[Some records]

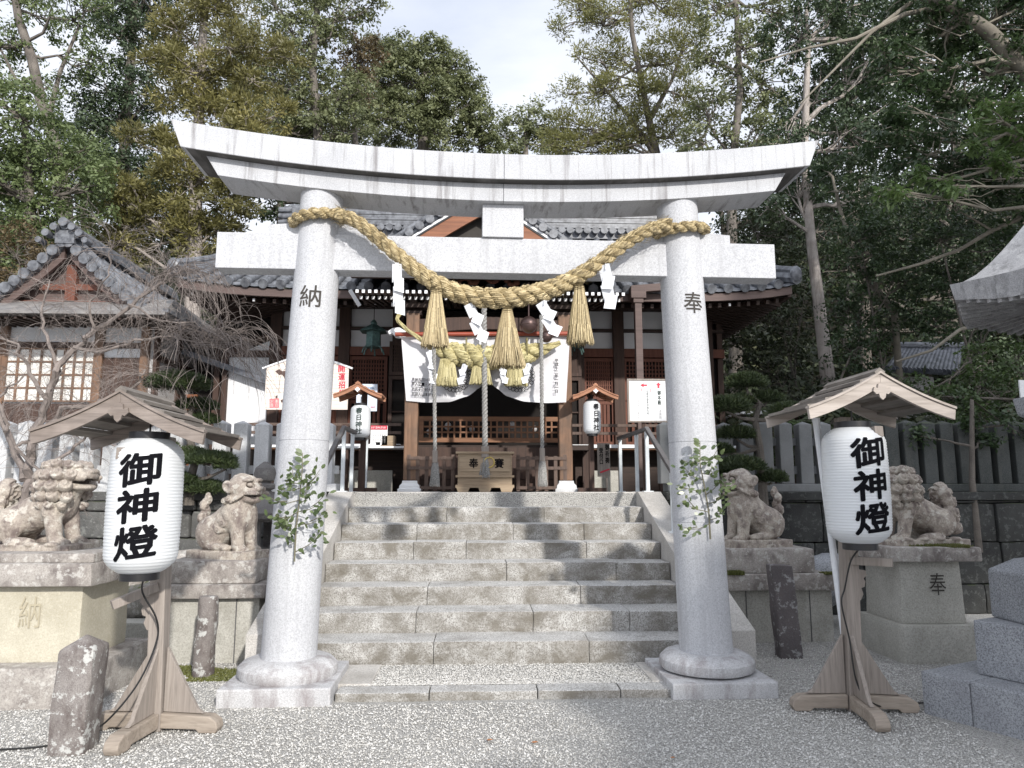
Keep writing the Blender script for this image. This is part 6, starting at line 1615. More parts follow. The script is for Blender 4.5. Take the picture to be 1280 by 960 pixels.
# low pale roof glimpsed right of the hall
q = MB().prism([(at(898, 0, 12.5).x, at(0, 512, 12.5).z), (at(960, 0, 12.5).x, at(0, 508, 12.5).z), (at(1015, 0, 12.5).x, at(0, 512, 12.5).z), (at(1015, 0, 12.5).x, at(0, 515, 12.5).z), (at(898, 0, 12.5).x, at(0, 515, 12.5).z)], 12.3, 13.6)
b0 = root('side_shrine', tuple(at(955, 540, 12.6)), 'low side shrine with pale metal roof behind the clipped pine at right', 'building')
build(q, 'roof', M['white'], b0); build(MB().bx(at(915, 0, 12.7).x, at(1005, 0, 12.7).x, 12.7, 13.4, 1.43, at(0, 516, 12.7).z), 'walls', M['dark_wz'], b0)
# tiny white sign at right edge
a = at(1274, 475, 8.6); b = at(1284, 502, 8.6); sg = root('white_sign', (a.x, 8.6, 1.45), 'small white sign among foliage at the right edge', 'sign')
build(MB().bx(a.x, b.x + .2, 8.6, 8.62, b.z, a.z), 'board', M['white'], sg); build(MB().bx(a.x + .2, a.x + .23, 8.62, 8.65, 1.0, a.z - .02), 'post', M['dark_wz'], sg)
# ------------------------------------------------------------------ foliage
G = np.random.default_rng(21)
FM = 1.6
def unit(a): return a / (np.linalg.norm(a, axis=-1, keepdims=True) + 1e-9)
def leaf_cards(P, Nn, size, aspect=.5, droop=None, dirs=None):
    n = len(P); r = G.normal(size=(n, 3)) if dirs is None else dirs + G.normal(size=(n, 3)) * .25
    d = unit(r - Nn * (r * Nn).sum(1, keepdims=True)); 
    if droop: d = unit(d + np.array([0, 0, -droop])); 
    s = unit(np.cross(d, Nn)); L_ = (size * G.uniform(.5, 1.45, n))[:, None]; W = L_ * aspect
    return np.stack([P, P + d * L_ * .5 + s * W * .5, P + d * L_, P + d * L_ * .5 - s * W * .5], 1)
def lobe_points(c, r, n_cl, per, cl_r, up=.35, inner=.25, flat=.7):
    """leaf positions in clumps near the surface of an ellipsoid lobe"""
    c = np.array(c, float); r = np.array(r, float); d = unit(G.normal(size=(n_cl, 3)) + np.array([0, 0, up])); rad = np.where(G.random(n_cl) < inner, G.uniform(.25, .8, n_cl), G.uniform(.82, 1.12, n_cl))
    C = c + d * r * rad[:, None]
    o = unit(G.normal(size=(n_cl, per, 3))) * (G.random((n_cl, per, 1)) ** .5) * (cl_r * G.uniform(.6, 1.35, (n_cl, 1, 1))) * np.array([1, 1, flat])
    P = (C[:, None] + o).reshape(-1, 3); D = np.repeat(d, per, 0); O = unit(o.reshape(-1, 3)); tone = np.repeat(G.random(n_cl), per)
    return P, D, O, tone, C, d
def trunk_tube(q, pts, r0, r1, n=9): m = len(pts); q.tube(pts, [r0 + (r1 - r0) * (i / (m - 1)) ** .8 for i in range(m)], n)
def wig(a, b, k, amp, rd):
    a = Vector(a); b = Vector(b); L_ = (b - a).length; out = [a]
    for i in range(1, k): out.append(a.lerp(b, i / k) + Vector((rd.gauss(0, 1), rd.gauss(0, 1), rd.gauss(0, .6))) * amp * L_)
    out.append(b); return out
def tree(name, lab, Y, lobes, mat, trunk_px, bark, r0=.25, leaf=.2, dens=1.0, style='broad', group=None, cl=.32, cat='tree', seed=1, asp=.5, limbs=True, per=34, base=None, sq=.85, up=.35, extra=None, vis=1.0):
    rd = random.Random(seed); L_ = []
    for lb in lobes:
        px, py, rp = lb[:3]; yy = Y + (lb[3] if len(lb) > 3 else rd.uniform(-.12, .12) * rp / 10)
        c = at(px, py, yy); L_.append((c, rp / 900 * yy))
    tp = [at(px, py, Y + (o[0] if o else 0)) for (px, py, *o) in trunk_px]
    b = base or Vector((tp[0].x, tp[0].y, min(tp[0].z, hill_z(tp[0].x, tp[0].y) - .1)))
    if tp[0].z > b.z + .1: tp = [b] + tp
    rt = root(name, tuple(b), lab, cat, group=group)
    q = MB(); trunk_tube(q, tp, r0, r0 * .3, 12)
    build(q, 'trunk', M[bark], rt, smooth=True, jit=r0 * .08)
    VV = []; TT = []; qb = MB()
    for (c, r) in L_:
        rr = (r, r, r * sq); n_cl = max(4, int(dens * 40 * (r / (cl * 3)) ** 2)); 
        clr = cl * (1 if style != 'cedar' else 1.15)
        P, D, O, tone, C, d = lobe_points(c, rr, n_cl, int(per * FM), clr, up=up, flat=.7 if style != 'cedar' else .6)
        n = len(P)
        if style == 'broad':
            Nn = unit(D * .5 + O * .5 + np.array([0, 0, .55]) + G.normal(size=(n, 3)) * .55); V = leaf_cards(P, Nn, leaf * .66, asp)
        elif style == 'cedar':
            dr = unit(O * 1.0 + D * .6 + np.array([0, 0, .25])); Nn = unit(G.normal(size=(n, 3))); V = leaf_cards(P, Nn, leaf * .52, .26, dirs=dr * 1.2)
        elif style == 'droop':
            Nn = unit(D * .4 + np.array([0, 0, .8]) + G.normal(size=(n, 3)) * .4); V = leaf_cards(P, Nn, leaf * .85, asp, droop=.55)
        VV.append(V); TT.append(np.clip(tone * .65 + G.random(n) * .35, 0, 1))
        if limbs:
            # limb from the nearest lower point of the trunk, then twigs into clumps
            best = min(range(len(tp)), key=lambda i: (tp[i] - c).length + max(0, tp[i].z - c.z) * 3); s = tp[best]
            if best + 1 < len(tp): s = s.lerp(tp[best + 1], rd.random() * .6)
            w = wig(s, c, 4, .05, rd); k = min(r0 * .35, .03 + r * .035); trunk_tube(qb, w, k, k * .4, 6)
            for i in range(0, len(C), max(1, len(C) // 14)):
                e = Vector(C[i]); trunk_tube(qb, wig(w[rd.choice((2, 3, 4))], e, 3, .06, rd), k * .35, k * .12, 4)
    if extra:
        for (pts, ra, rb) in extra:
            P_ = [at(a[0], a[1], Y + (a[2] if len(a) > 2 else 0)) for a in pts]; trunk_tube(qb, P_, ra, rb, 8)
    if qb.v: build(qb, 'branches', M[bark], rt, smooth=True)
    V = np.concatenate(VV); T = np.concatenate(TT); quads_mesh('crown', V, 4, M[mat], rt, T)
    return rt
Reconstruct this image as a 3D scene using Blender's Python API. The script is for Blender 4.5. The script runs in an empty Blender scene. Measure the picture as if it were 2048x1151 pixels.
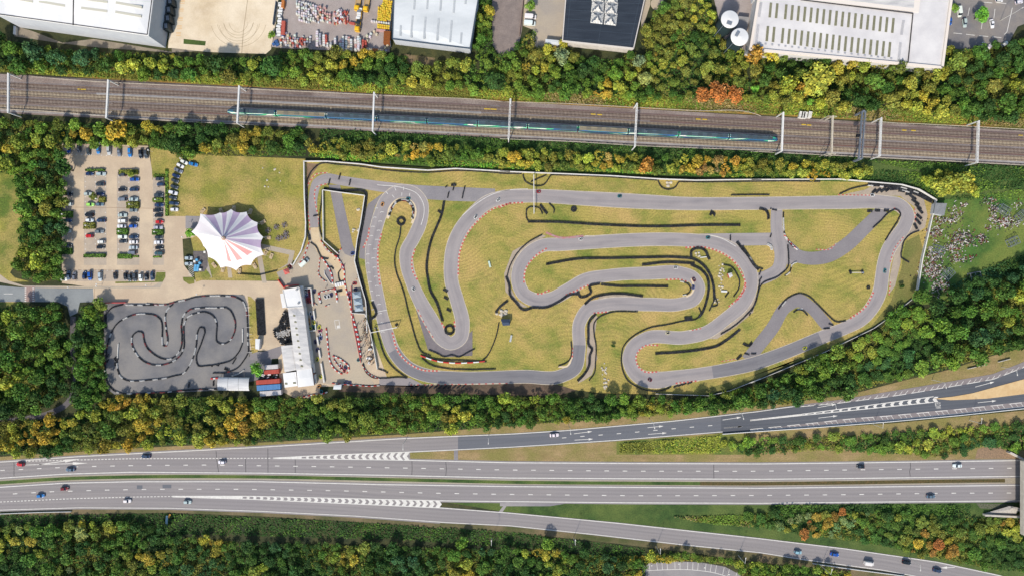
import bpy, math, random
import numpy as np
from mathutils import Vector, Matrix
from mathutils.geometry import tessellate_polygon
R = random.Random(7)
H = 300.0
sc = bpy.context.scene
COL = sc.collection
K = 1.55                                  # how bright a sunlit white surface renders

# ---------------------------------------------------------------- coordinates
def P(x, y, h=0.0):                       # map a plan position (photo pixels) of a thing at height h to metres
    f = (1 - h / H) / 4.0
    return ((x - 1024) * f, (575.5 - y) * f)
TILES = dict(A1=(0,0,3.837),A2=(500,0,3.837),A3=(1000,0,3.837),A4=(1500,0,3.737),
 B1=(0,280,3.596),B2=(500,280,3.596),B3=(1000,280,3.596),B4=(1500,280,3.597),
 C1=(0,560,3.596),C2=(500,560,3.596),C3=(1000,560,3.596),C4=(1500,560,3.597),
 D1=(0,850,3.823),D2=(500,850,3.823),D3=(1000,850,3.823),D4=(1500,850,3.737),
 K=(200,580,5.231),P1=(540,480,7.195),P2=(540,630,6.773),TN=(380,400,6.771),R1=(1370,470,7.674),
 R2=(1680,340,7.195),Y=(540,0,7.877),TK=(1380,0,10.461),J=(1830,380,5.234),CP1=(120,280,7.193),
 CP2=(120,400,7.314),CP3=(120,480,9.309),H=(700,360,5.755),N=(0,0,1.0))
def T(t, pts):
    ox, oy, s = TILES[t]
    return [(ox + p[0] / s, oy + p[1] / s) + tuple(p[2:]) for p in pts]
def T1(t, x, y):
    ox, oy, s = TILES[t]; return (ox + x / s, oy + y / s)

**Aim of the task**
Word for word, restate the lines beginning with the one that has "Reconstruct this image" and ending with the one that has "white surface renders". Keep both ends and skip any pictures.

**Task solution**
Reconstruct this image as a 3D scene using Blender's Python API. The script is for Blender 4.5. The script runs in an empty Blender scene. Measure the picture as if it were 2048x1151 pixels.
import bpy, math, random
import numpy as np
from mathutils import Vector, Matrix
from mathutils.geometry import tessellate_polygon
R = random.Random(7)
H = 300.0
sc = bpy.context.scene
COL = sc.collection
K = 1.55                                  # how bright a sunlit white surface renders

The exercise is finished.